It is good to learn of an establishment that has bucked the trend and pulled in the customers at a time when two Sussex clubs have ceased to exist and another is in liquidation.
Sedlescombe has sprung from uncertain beginnings to a nice, and not so little, earner.
The key to success is targetting the teaching market.
The club is the home of the James Andrews School of Golf and many make use of the digital analysis centre and gain first-hand personal tuition from five teaching professionals.
There is a luxurious 20-room lodge for residential students that merits a five-star rating when any of the varied courses are finished.
Andrews, 31, director of owners Sedlescombe Golf Club Ltd, said: "We are a golf club driven by a golf school. I know that sounds strange because it is normally the other way around. We are not primarily a pay-and-play facility.
"The nearest such organisation is in Norfolk. We don't need to be in a big fight for green fees. That sort of thing can be best left to others."
Sedlescombe has come a long way since the early Nineties when it started under the name of Aldershaw and was owned by an Iranian company, Bahar Leisure.
When it ran out of money the entreprenural Glen Johnson, owner of Horam Park, took the site at a receiver's sale.
There was a driving range and pro shop with clubhouse but little else and when business failed to come up to expectations, Johnson did not hang around long enough to get his fingers burned.
He disposed of it to a company keen to enter the leisure field when golf was booming.
It was important to extend the nine holes to 18 and this was done to a design by Ian Scott- McKenzie that opened two years ago. By this time the golf school had started up.
During five years of the current ownership a slip road has been built off the A21 just north of Hastings, plus a complete makeover capable of attracting custom nationwide.
The £2.5m investment has started to pay off.
Andrews said: "People come mainly from London and the local area and we get students from all over Europe including Iceland and Poland.
"The golf school has doubled in turnover since last year and we are looking to do another third as much business again this year. Our follow-up business is second to none."
Nothing is left to chance and pupils are even instructed in how to mark a score card correctly.
The indoor combined video and computer teaching system incorporates two cameras recording the swing.
The images are downloaded onto the computer, enabling the coach to highlight specific areas for improvement.
What follows is a watch-and- learn process that can be of vital interest to the lowest and highest handicaps or those without any rating.
Nearby, Hastings Golf and Country Club is in administration. In a dog-eat-dog age, it was refreshing to hear Andrews on the subject of his troubled near neighbours.
He said: "We want Hastings to stay open.

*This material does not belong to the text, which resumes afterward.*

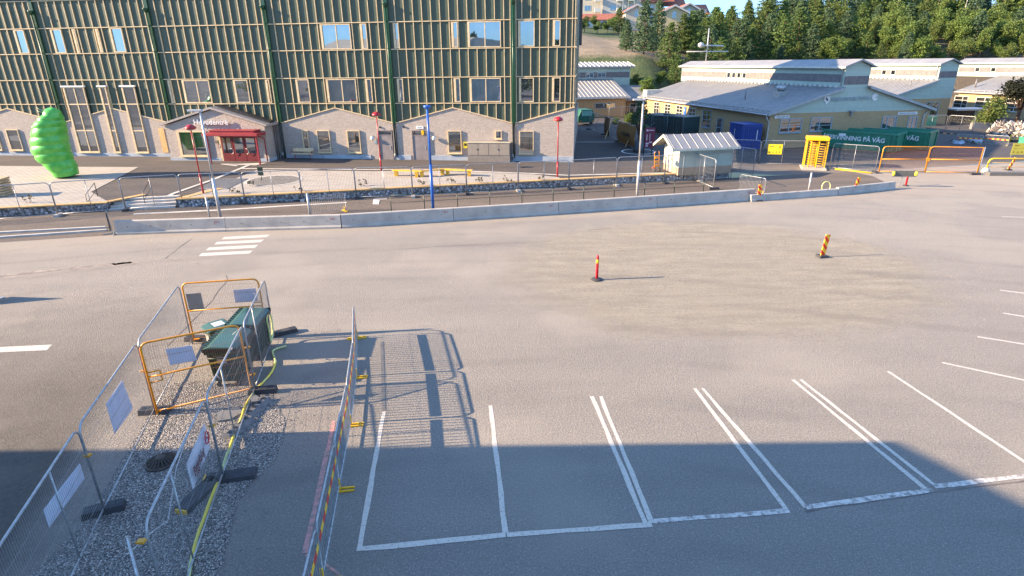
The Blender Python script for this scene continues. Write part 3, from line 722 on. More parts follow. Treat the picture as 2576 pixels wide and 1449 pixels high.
for r, m_ in (((1010, 487, 1055, 612), 0), ((1095, 485, 1282, 612), 1), ((1405, 485, 1512, 612), 0), ((1600, 487, 1642, 610), 0)): addw('c1', r, LO, m_)
for r, m_ in (((92, 483, 187, 613), 0), ((275, 480, 469, 615), 1), ((512, 480, 562, 612), 0), ((705, 478, 750, 612), 0), ((1048, 475, 1092, 610), 0), ((1143, 473, 1335, 610), 1), ((1443, 472, 1532, 608), 0), ((1643, 472, 1692, 605), 0)): addw('c2', r, LO, m_)
WIN.append((-60.5, -58.9, 9.3, 11.12, 0, (), 'up'))
WIN.append((-57.3, -56.3, 5.28, 7.08, 0, (), 'up'))
TALL = []
for r, m_ in (((385, 527, 610, 915), 1), ((602, 527, 738, 917), 0), ((738, 527, 905, 917), 0)):
    x0, x1, z0, z1 = wrect('c1', *r); TALL.append((x0, x1, 1.15, 6.6)); WIN.append((x0, x1, 1.15, 6.6, m_, (3.0, 5.2), 'tall'))
for k, r in (('c1', (35, 780, 150, 910)), ('c1', (-60, 790, 20, 900)), ('c2', (132, 790, 185, 912)), ('c2', (220, 788, 315, 920)), ('c2', (402, 788, 495, 922)), ('c2', (1010, 788, 1100, 922)), ('c2', (1443, 788, 1532, 920))):
    x0, x1, z0, z1 = wrect(k, *r); WIN.append((x0, x1, 1.28, 3.08, 0, (), 'low'))
x0, x1, z0, z1 = wrect('c2', 1298, 788, 1340, 837); WIN.append((x0, x1, z0, z1, 0, (), 'low'))
def window(par, x0, x1, z0, z1, y, mul, tr, fm, gm, wd=.09, dep=.16, sill=False, fin=0.0):
    """frame mesh with pane (and sill) beneath it"""
    m = MB()
    m.box(x0, x0 + wd + fin, y - dep, y, z0, z1).box(x1 - wd, x1, y - dep, y, z0, z1)
    m.box(x0 + wd + fin, x1 - wd, y - dep, y, z1 - wd, z1).box(x0 + wd + fin, x1 - wd, y - dep, y, z0, z0 + wd)
    for i in range(mul):
        c = x0 + fin + (x1 - x0 - fin) * (i + 1) / (mul + 1); m.box(c - wd * .55, c + wd * .55, y - dep * .8, y - .002, z0 + wd, z1 - wd)
    for t in tr: m.box(x0 + wd + fin, x1 - wd, y - dep * .85, y - .003, t - wd * .6, t + wd * .6)
    f = m.build('window', fm, par)
    MB().box(x0 + wd * .5 + fin, x1 - wd * .5, y - .035, y - .004, z0 + wd * .5, z1 - wd * .5).build('pane', gm, f)
    if sill: MB().box(x0 - .05, x1 + .05, y - dep - .09, y - .01, z0 - .07, z0 - .005).build('sill', fm, f)
    return f
for x0, x1, z0, z1, mul, tr, kind in WIN:
    if kind == 'up': window(BLD, x0, x1, z0, z1, -.002, mul, tr, TIMBER, GL_UP, .065, .12, False, .1)
    elif kind == 'tall': window(BLD, x0, x1, z0, z1, -.13, mul, tr, TIMBER, GL_LO, .075, .12, True, .06)
    else: window(BLD, x0, x1, z0, z1, -.13, mul, tr, WOODY if x1 - x0 < 0 else TIMBER, GL_LO, .06, .1, True, .04)
# rails and battens
def cuts(z):
    return [(w_[0], w_[1]) for w_ in WIN if w_[2] < z < w_[3] and w_[6] != 'low']
for z in RAILS:
    m = MB(); segs = [(XL0, .12)]
    for c0, c1 in cuts(z):
        ns = []
        for s0, s1 in segs:
            if c1 < s0 or c0 > s1: ns.append((s0, s1))
            else: ns += [(s0, c0)] * (c0 > s0) + [(c1, s1)] * (c1 < s1)
        segs = ns
    for s0, s1 in segs: m.box(s0, s1, -.11, -.003, z - .03, z + .03)
    m.build('timber_rail', TIMBER, BLD)
m = MB(); npz = 14
xb = []
for a, b in zip(VAL[1:], VAL[2:]): xb += [a + (b - a) * i / npz for i in range(1, npz)] + [a + .17, b + .0 - .17 * -0 + 0.0] if False else [a + (b - a) * (i + .0) / npz for i in range(1, npz)] + [a - .22]
xb += [-.03, -.24] + [-4.7 + 4.7 * i / 7 for i in range(1, 7)] + [-4.48]
lv = [None] + RAILS
for x in xb:
    for i in range(len(RAILS)):
        z1 = RAILS[i] - .045; z0 = (RAILS[i - 1] + .045) if i else gz_line(x) - .05
        bl = [(w_[2], w_[3]) for w_ in WIN if w_[6] != 'low' and w_[0] - .05 < x < w_[1] + .05 and w_[3] > z0 and w_[2] < z1]
        if bl:
            zt = max(b_[1] for b_ in bl)
            if zt < z1 - .1: m.box(x - .03, x + .03, -.14, -.002, zt, z1)
            zb_ = min(b_[0] for b_ in bl)
            if zb_ > z0 + .2: m.box(x - .03, x + .03, -.14, -.002, z0, zb_)
        else: m.box(x - .027, x + .027, -.09, -.002, z0, z1)
m.build('timber_battens', TIMBER, BLD)
# corner return strips at the right end
m = MB()
for y in (.35, .95, 1.6): m.box(.003, .1, y - .03, y + .03, VZ, TOP)
for z in RAILS: m.box(.003, .12, -.17, 6, z - .045, z + .045)
m.build('corner_battens', TIMBER, BLD)
# brick gables with coping, one per bay, cut round tall windows
def gable(x0, x1, zl, zr, peak=None, nm='brick_gable'):
    P = [(x0, .3), (x0, zl)] + ([peak] if peak else []) + [(x1, zr), (x1, .3)]
    g = MB().extr([(x, -.12, z) for x, z in P], (0, .118, 0)).build(nm, BRICK, BLD)
    m = MB(); T = P[1:-1]
    for a, b in zip(T, T[1:]): m.extr([(a[0], -.2, a[1]), (b[0], -.2, b[1]), (b[0], -.2, b[1] + .07), (a[0], -.2, a[1] + .07)], (0, .197, 0))
    m.build('coping', TIMBER, g)
    return g
gp_ = lambda x: gz_line(x) - .03
for i in range(1, len(VAL) - 1):
    a, b = VAL[i + 1] + .12, VAL[i] - .12
    if i in (3,): 
        gable(b - .6, b, gp_(b - .6), gp_(b)); gable(a, a + .9, gp_(a), gp_(a + .9)); continue
    if abs(VAL[i] + 34.3) < .1:
        cs = [a] + sum([[t[0], t[1]] for t in TALL], []) + [b]
        for c0, c1 in zip(cs[::2], cs[1::2]):
            m_ = (VAL[i] + VAL[i + 1]) / 2
            gable(c0, c1, gp_(c0), gp_(c1), (m_, AZ - .03) if c0 < m_ < c1 else None)
        for t in TALL: MB().box(t[0], t[1], -.12, -.002, .3, 1.14).build('brick_apron', BRICK, BLD)
        for t in TALL: MB().box(t[0] - .15, t[1] + .1, -.3, -.1, 6.6, 6.72).build('window_hood', WHITE, BLD)
        continue
    gable(a, b, gp_(a), gp_(b), ((a + b) / 2, AZ - .03))
gable(VAL[1] + .12, .1, gp_(VAL[1] + .12), AZ)
# brick side wall at the right end of the base
MB().box(.002, .1, -.0, 22.9, .3, 3.9).build('brick_end', BRICK, BLD)
# plinth
m = MB()
for a, b in ((XL0, -34.2), (-24.2, -20.95), (-20.9, -16.75), (-15.45, -13.3), (-11.95, 0.11)): m.box(a, b, -.19, -.002, .3, 1.08)
m.build('plinth', CONCB, BLD)
# downpipes in the valleys, funnels above, brown lower legs
for v in VAL[1:-1]:
    m = MB().tube([(v, -.24, 3.55), (v, -.24, 12.2)], .055, 8); m.lathe((v, -.26, 12.2), [(.06, 0), (.2, .28), (.2, .34)], 10); m.box(v - .16, v + .16, -.14, -.003, 3.6, TOP)
    for z in RAILS: m.box(v - .09, v + .09, -.3, -.15, z + .06, z + .1)
    p_ = m.build('downpipe', GREENP, BLD)
    m = MB().tube([(v - .1, -.22, 3.58), (v - .1, -.22, 1.0), (v - .12, -.4, .86)], .05, 8).tube([(v + .06, -.2, 3.58), (v + .06, -.2, .95)], .04, 8)
    m.build('lower_pipe', M('brown_pipe', (.10, .085, .07), .5), p_)
    MB().lathe((v - .1, -.26, 1.0), [(.09, 0), (.1, .1), (.07, .25)], 10).build('gully_collar', M('pipe_grey', (.35, .34, .3), .6), p_)
# doors
DGREY = M('grey_door_paint', (.25, .215, .205), .55)
for (k, r) in (('c2', (598, 788, 686, 966)), ('c2', (800, 788, 896, 968))):
    x0, x1, z0, z1 = wrect(k, *r, .13); z0 = .72; z1 = 3.05
    d = MB().box(x0, x1, -.2, -.12, z0, 2.68).build('door', DGREY, BLD)
    m = MB().box(x0 - .06, x0, -.24, -.12, z0, z1).box(x1, x1 + .06, -.24, -.12, z0, z1).box(x0 - .06, x1 + .06, -.24, -.12, z1, z1 + .06).box(x0, x1, -.22, -.12, 2.68, 2.74)
    m.build('frame', DGREY, d); MB().box(x0, x1, -.16, -.121, 2.74, z1).build('pane', GL_LO, d)
    MB().box(x1 - .16, x1 - .08, -.25, -.2, 1.55, 1.85).build('handle', STEEL, d)
# wall lamps, house number plates, vents
for k, x, y in (('c2', 558, 835), ('c2', 930, 835)):
    lx, lz = floc(k, x, y, .3)
    a = MB().lathe((lx, -.34, lz), [(.02, -.17), (.12, -.13), (.17, 0), (.12, .13), (.02, .17)], 12).build('wall_lamp', M('frosted_globe', (.7, .72, .7), .3), BLD)
    MB().tube([(lx, -.12, lz + .12), (lx + .12, -.3, lz + .2), (lx, -.34, lz + .14)], .02, 6).build('bracket', BLACK, a)
for k, x, y in (('c2', 748, 766), ('c2', 604, 768)):
    lx, lz = floc(k, x, y, .13); MB().tube([(lx, -.12, lz), (lx, -.2, lz)], .08, 10).build('vent', BLACK, BLD)
lx, lz = floc('c2', 845, 770, .13)
s_ = MB().box(lx - .3, lx + .3, -.17, -.121, lz - .11, lz + .11).build('door_sign', WHITE, BLD)
MB().box(lx - .18, lx + .18, -.174, -.171, lz - .05, lz + .05).build('print', FRAMEB, s_)
lx, lz = floc('c2', 862, 800, .2); MB().extr([(lx + .12 * math.cos(a * R(45)), -.27, lz + .22 * math.sin(a * R(45))) for a in range(8)], (0, .02, 0)).build('yellow_plate', YELLOW, BLD)
lx, lz = floc('c1', 990, 850, .13); MB().box(lx - .3, lx + .22, -.16, -.121, 1.15, 3.2).build('timber_slot', WOODY, BLD)
lx, lz = floc('c2', 576, 858, .13); MB().box(lx - .12, lx + .12, -.16, -.121, lz - .12, lz + .12).build('notice', FRAMEB, BLD)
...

It is good for the area and good for golf that it avoids closing.
"We are not in competition with them and I sincerely hope all goes well."
The boot was on the other foot when the original Aldershaw project took its first faltering steps.
Now fortune has turned full circle and Sedlescombe, where Andrews has been based foreight years, boasts a staff of 31 and a spick and span 98 acreage.
The course is parkland with more than its fair share of woodland and water-related holes over undulating terrain.
The back nine has more trees than the front and membership numbers 350 with adults paying £50 a month direct debit. It costs £16 for a full round, rising to £20 in May.
Sedlescombe enters a team in the Davies and Tate Championship and their star player is Ben Evans, the club champion and England schoolboy international.
Andrews is a younger brother of Highwoods pro Mike and started there as an amateur, later working as an assistant.
When he started out, he could little have dreamed that his future lay only a few miles away at a business opportunity waiting to happen.